* Task to carry out *
Starting at the line that contains "Recreate this scene" and stopping at the line that contains "SC.view_settings.exposure = -0.08;", transcribe every line of the material below exactly; pictures stay out.

* Data in this exercise *
.....

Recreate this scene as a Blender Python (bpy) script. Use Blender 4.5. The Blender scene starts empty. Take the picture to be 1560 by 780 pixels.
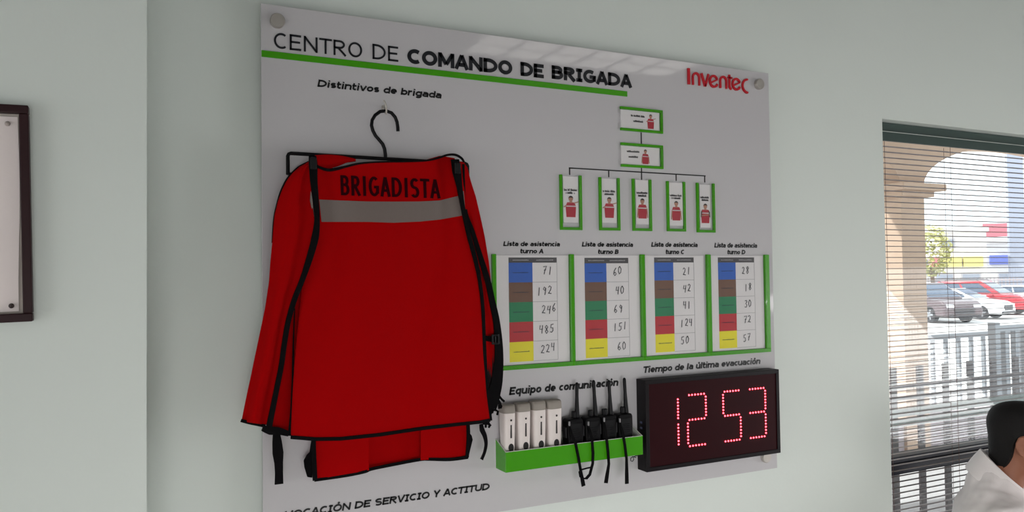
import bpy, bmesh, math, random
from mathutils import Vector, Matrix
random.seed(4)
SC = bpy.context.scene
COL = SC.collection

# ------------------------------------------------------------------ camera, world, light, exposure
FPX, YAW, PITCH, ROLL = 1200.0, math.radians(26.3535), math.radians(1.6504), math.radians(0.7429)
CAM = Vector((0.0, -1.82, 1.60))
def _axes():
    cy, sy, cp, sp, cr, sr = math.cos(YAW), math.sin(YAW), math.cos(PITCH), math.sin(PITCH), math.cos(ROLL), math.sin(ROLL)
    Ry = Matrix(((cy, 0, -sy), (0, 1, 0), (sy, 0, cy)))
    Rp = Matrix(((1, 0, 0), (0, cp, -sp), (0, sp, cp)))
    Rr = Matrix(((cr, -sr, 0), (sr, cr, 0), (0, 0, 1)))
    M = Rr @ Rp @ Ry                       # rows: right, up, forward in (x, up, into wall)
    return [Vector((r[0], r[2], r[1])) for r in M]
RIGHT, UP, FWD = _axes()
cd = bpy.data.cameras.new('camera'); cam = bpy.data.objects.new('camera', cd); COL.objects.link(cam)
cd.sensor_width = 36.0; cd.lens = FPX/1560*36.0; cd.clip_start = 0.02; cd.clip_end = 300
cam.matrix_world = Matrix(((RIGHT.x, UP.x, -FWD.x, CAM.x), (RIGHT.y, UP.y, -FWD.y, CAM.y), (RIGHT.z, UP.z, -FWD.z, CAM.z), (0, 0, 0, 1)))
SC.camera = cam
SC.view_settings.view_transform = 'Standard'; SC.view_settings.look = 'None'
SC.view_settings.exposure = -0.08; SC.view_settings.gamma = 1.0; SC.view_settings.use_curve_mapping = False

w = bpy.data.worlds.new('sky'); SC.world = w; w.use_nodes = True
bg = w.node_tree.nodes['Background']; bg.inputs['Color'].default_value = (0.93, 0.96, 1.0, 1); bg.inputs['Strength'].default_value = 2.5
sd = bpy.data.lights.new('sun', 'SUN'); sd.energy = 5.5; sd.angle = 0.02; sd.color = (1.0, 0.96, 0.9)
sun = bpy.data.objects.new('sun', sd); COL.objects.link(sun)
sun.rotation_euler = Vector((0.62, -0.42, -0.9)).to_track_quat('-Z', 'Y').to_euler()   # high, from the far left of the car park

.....

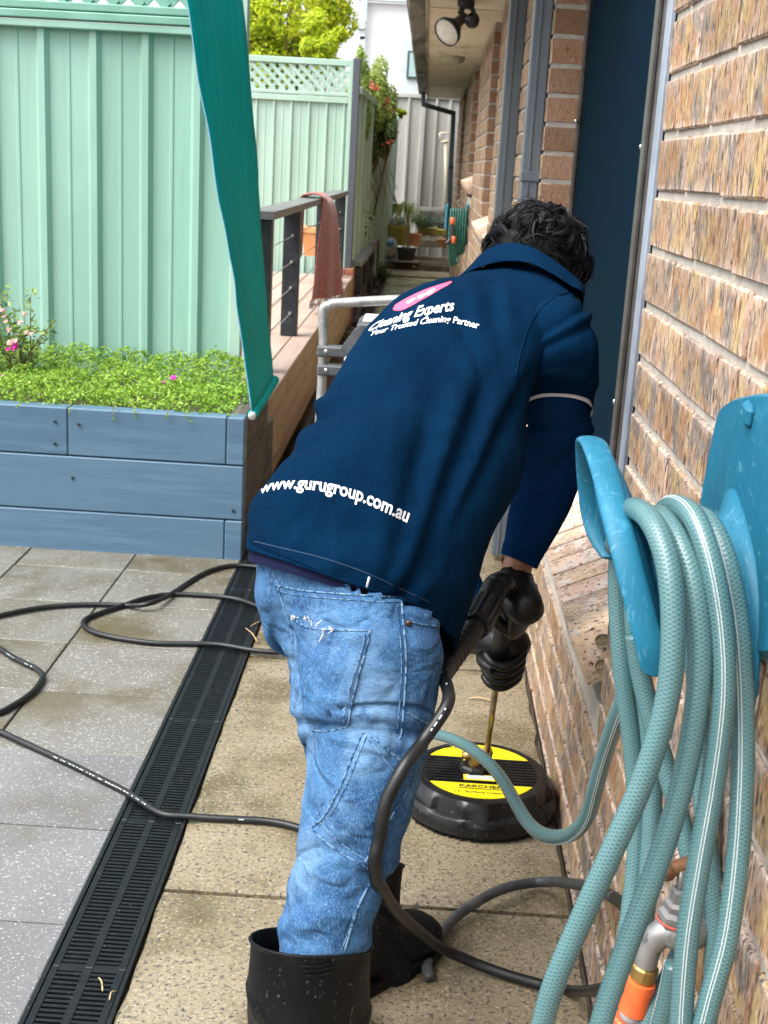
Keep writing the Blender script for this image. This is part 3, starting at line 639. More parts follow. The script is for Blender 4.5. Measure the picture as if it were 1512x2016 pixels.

.....

* Answer to this task *
Recreate this scene as a Blender Python (bpy) script. Use Blender 4.5. The Blender scene starts empty. Take the picture to be 1560 by 780 pixels.
import bpy, bmesh, math, random
from mathutils import Vector, Matrix
random.seed(4)
SC = bpy.context.scene
COL = SC.collection

# ------------------------------------------------------------------ camera, world, light, exposure
FPX, YAW, PITCH, ROLL = 1200.0, math.radians(26.3535), math.radians(1.6504), math.radians(0.7429)
CAM = Vector((0.0, -1.82, 1.60))
def _axes():
    cy, sy, cp, sp, cr, sr = math.cos(YAW), math.sin(YAW), math.cos(PITCH), math.sin(PITCH), math.cos(ROLL), math.sin(ROLL)
    Ry = Matrix(((cy, 0, -sy), (0, 1, 0), (sy, 0, cy)))
    Rp = Matrix(((1, 0, 0), (0, cp, -sp), (0, sp, cp)))
    Rr = Matrix(((cr, -sr, 0), (sr, cr, 0), (0, 0, 1)))
    M = Rr @ Rp @ Ry                       # rows: right, up, forward in (x, up, into wall)
    return [Vector((r[0], r[2], r[1])) for r in M]
RIGHT, UP, FWD = _axes()
cd = bpy.data.cameras.new('camera'); cam = bpy.data.objects.new('camera', cd); COL.objects.link(cam)
cd.sensor_width = 36.0; cd.lens = FPX/1560*36.0; cd.clip_start = 0.02; cd.clip_end = 300
cam.matrix_world = Matrix(((RIGHT.x, UP.x, -FWD.x, CAM.x), (RIGHT.y, UP.y, -FWD.y, CAM.y), (RIGHT.z, UP.z, -FWD.z, CAM.z), (0, 0, 0, 1)))
SC.camera = cam
SC.view_settings.view_transform = 'Standard'; SC.view_settings.look = 'None'
SC.view_settings.exposure = -0.08; SC.view_settings.gamma = 1.0; SC.view_settings.use_curve_mapping = False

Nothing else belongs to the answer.